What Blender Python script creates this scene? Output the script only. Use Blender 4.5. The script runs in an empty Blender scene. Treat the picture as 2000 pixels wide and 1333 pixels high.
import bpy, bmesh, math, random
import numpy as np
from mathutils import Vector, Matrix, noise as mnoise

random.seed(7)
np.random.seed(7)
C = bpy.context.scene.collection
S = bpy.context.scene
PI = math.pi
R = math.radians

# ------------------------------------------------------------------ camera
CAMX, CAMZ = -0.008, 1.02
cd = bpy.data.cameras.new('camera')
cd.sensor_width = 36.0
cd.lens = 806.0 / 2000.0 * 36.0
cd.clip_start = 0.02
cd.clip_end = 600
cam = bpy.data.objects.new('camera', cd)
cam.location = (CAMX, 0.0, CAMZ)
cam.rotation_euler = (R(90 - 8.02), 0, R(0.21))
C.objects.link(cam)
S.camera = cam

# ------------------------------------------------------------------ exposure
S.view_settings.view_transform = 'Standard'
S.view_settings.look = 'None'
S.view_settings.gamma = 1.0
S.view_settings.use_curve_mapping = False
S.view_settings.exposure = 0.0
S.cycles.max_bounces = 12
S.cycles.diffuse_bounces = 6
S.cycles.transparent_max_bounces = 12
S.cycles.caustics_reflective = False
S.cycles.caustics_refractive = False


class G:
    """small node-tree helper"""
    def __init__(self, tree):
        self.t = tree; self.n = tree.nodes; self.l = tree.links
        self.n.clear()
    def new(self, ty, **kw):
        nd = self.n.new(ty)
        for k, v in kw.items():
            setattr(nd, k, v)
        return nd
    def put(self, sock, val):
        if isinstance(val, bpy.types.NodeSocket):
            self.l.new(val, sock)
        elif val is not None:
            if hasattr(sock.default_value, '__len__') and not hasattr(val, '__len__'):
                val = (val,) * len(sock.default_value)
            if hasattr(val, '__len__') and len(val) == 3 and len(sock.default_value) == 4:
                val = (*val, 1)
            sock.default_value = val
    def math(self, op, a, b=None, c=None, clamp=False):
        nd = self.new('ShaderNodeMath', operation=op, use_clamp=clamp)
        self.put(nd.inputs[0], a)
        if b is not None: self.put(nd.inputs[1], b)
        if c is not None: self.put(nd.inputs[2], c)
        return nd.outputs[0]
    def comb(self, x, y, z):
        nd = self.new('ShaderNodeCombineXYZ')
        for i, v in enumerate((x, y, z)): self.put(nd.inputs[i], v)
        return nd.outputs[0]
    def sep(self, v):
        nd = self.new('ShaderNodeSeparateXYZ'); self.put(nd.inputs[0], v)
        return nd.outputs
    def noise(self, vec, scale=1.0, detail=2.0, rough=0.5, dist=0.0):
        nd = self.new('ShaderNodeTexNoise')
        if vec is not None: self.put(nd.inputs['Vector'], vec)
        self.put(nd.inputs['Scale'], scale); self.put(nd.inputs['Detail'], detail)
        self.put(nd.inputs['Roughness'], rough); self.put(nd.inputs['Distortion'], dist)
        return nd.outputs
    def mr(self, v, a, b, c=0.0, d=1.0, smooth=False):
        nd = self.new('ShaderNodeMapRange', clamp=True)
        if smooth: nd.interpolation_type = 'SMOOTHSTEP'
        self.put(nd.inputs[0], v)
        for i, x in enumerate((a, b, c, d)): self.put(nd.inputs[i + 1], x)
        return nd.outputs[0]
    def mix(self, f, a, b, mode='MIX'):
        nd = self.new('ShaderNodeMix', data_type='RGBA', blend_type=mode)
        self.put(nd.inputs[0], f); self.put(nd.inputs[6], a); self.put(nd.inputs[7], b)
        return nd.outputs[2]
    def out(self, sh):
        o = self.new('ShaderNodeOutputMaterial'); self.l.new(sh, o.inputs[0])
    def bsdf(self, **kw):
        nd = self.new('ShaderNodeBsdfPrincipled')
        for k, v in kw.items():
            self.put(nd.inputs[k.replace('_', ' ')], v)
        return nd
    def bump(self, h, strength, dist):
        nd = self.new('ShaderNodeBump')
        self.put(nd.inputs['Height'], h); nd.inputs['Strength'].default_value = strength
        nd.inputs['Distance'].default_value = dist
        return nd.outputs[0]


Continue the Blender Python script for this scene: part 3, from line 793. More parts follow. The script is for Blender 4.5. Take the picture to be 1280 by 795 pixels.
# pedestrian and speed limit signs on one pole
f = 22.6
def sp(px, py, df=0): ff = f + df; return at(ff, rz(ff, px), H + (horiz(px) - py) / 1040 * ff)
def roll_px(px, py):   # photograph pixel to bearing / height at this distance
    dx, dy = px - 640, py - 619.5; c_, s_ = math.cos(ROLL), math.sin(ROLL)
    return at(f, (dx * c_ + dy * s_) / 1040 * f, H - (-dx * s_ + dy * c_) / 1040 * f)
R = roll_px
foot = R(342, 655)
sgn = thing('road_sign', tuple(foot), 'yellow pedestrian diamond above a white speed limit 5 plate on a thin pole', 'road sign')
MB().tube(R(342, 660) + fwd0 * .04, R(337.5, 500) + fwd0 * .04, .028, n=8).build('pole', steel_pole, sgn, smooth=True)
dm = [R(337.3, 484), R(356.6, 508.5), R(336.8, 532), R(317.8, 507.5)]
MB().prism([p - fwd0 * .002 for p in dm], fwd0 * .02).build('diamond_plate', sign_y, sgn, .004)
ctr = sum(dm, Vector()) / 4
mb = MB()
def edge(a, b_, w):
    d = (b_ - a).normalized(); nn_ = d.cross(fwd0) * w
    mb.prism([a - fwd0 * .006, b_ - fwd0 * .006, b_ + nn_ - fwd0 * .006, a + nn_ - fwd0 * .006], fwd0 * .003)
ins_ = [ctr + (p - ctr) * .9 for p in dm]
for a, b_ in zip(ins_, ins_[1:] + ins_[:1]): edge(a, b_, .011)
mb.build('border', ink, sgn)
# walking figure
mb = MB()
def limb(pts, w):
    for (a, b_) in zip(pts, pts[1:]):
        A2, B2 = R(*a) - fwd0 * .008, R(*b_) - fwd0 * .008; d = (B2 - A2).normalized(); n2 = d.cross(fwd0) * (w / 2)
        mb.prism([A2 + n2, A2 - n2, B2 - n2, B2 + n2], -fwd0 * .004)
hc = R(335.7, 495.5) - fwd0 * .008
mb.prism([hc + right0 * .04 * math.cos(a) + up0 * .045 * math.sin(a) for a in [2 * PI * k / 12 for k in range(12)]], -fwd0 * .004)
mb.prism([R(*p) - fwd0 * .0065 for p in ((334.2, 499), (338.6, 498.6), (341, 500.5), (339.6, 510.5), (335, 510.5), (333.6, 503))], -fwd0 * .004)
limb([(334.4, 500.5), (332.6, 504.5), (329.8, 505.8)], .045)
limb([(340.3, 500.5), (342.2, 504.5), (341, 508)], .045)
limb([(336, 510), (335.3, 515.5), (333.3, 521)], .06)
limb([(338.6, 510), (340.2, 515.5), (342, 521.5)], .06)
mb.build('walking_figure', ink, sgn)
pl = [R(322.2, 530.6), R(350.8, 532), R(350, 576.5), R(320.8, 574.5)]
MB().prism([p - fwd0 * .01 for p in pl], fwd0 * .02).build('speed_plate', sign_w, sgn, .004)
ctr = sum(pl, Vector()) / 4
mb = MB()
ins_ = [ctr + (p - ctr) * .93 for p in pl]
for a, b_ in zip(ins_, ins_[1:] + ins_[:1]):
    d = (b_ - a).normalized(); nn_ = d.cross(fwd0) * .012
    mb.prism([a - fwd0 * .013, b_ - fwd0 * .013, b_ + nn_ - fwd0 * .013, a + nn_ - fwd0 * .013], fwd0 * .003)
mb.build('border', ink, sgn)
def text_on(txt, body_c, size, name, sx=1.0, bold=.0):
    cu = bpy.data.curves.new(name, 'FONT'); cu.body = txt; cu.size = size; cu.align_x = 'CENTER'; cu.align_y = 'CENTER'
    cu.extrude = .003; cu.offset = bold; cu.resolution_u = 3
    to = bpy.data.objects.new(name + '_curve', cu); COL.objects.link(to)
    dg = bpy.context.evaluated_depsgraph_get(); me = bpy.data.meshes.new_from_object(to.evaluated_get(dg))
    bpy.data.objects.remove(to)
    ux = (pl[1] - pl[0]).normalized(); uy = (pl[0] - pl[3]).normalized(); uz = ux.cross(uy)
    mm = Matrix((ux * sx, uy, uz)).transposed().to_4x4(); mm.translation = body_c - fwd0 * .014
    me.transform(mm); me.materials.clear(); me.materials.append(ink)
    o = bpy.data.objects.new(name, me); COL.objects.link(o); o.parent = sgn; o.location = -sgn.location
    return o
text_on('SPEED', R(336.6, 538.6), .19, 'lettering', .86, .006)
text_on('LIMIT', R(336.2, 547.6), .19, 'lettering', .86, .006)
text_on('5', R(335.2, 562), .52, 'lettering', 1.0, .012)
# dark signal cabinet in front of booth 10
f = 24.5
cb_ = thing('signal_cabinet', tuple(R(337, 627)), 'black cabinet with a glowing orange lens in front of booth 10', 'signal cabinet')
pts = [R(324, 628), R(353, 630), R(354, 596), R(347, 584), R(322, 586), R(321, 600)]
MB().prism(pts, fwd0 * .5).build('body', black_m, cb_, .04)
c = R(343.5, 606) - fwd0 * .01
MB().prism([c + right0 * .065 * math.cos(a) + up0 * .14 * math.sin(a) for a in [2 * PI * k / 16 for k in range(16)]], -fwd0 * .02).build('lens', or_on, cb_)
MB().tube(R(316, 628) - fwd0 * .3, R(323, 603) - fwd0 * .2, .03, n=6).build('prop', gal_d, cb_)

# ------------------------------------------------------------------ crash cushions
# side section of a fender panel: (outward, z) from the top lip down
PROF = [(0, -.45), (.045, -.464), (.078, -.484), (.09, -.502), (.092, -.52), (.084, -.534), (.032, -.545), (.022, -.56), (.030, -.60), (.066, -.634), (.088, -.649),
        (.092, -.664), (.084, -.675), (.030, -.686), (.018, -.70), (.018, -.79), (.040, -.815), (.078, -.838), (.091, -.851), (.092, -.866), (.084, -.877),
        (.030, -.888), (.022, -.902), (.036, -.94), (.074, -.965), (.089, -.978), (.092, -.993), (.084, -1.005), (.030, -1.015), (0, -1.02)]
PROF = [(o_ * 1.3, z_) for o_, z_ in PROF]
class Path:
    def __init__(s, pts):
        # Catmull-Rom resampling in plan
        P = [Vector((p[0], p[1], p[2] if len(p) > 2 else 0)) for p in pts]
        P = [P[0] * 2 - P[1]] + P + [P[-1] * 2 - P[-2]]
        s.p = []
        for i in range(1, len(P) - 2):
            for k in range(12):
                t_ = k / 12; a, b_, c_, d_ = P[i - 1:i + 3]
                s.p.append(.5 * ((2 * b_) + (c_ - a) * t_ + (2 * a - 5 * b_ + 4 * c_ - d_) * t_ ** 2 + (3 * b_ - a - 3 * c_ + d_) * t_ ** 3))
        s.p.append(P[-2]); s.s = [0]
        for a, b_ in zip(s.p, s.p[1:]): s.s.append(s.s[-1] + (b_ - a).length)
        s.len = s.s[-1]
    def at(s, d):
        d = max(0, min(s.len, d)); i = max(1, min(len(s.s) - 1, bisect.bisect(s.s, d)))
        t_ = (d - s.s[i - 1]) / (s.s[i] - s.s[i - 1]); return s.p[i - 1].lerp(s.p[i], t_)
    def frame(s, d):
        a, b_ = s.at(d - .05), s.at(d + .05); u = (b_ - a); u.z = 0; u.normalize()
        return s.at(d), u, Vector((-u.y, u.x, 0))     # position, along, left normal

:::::

**Directions:** Reproduce the entries exactly, starting at their first line and stopping after the line with "S.cycles.caustics_refractive = False".

**Worked solution:**
What Blender Python script creates this scene? Output the script only. Use Blender 4.5. The script runs in an empty Blender scene. Treat the picture as 2000 pixels wide and 1333 pixels high.
import bpy, bmesh, math, random
import numpy as np
from mathutils import Vector, Matrix, noise as mnoise

random.seed(7)
np.random.seed(7)
C = bpy.context.scene.collection
S = bpy.context.scene
PI = math.pi
R = math.radians

# ------------------------------------------------------------------ camera
CAMX, CAMZ = -0.008, 1.02
cd = bpy.data.cameras.new('camera')
cd.sensor_width = 36.0
cd.lens = 806.0 / 2000.0 * 36.0
cd.clip_start = 0.02
cd.clip_end = 600
cam = bpy.data.objects.new('camera', cd)
cam.location = (CAMX, 0.0, CAMZ)
cam.rotation_euler = (R(90 - 8.02), 0, R(0.21))
C.objects.link(cam)
S.camera = cam

# ------------------------------------------------------------------ exposure
S.view_settings.view_transform = 'Standard'
S.view_settings.look = 'None'
S.view_settings.gamma = 1.0
S.view_settings.use_curve_mapping = False
S.view_settings.exposure = 0.0
S.cycles.max_bounces = 12
S.cycles.diffuse_bounces = 6
S.cycles.transparent_max_bounces = 12
S.cycles.caustics_reflective = False
S.cycles.caustics_refractive = False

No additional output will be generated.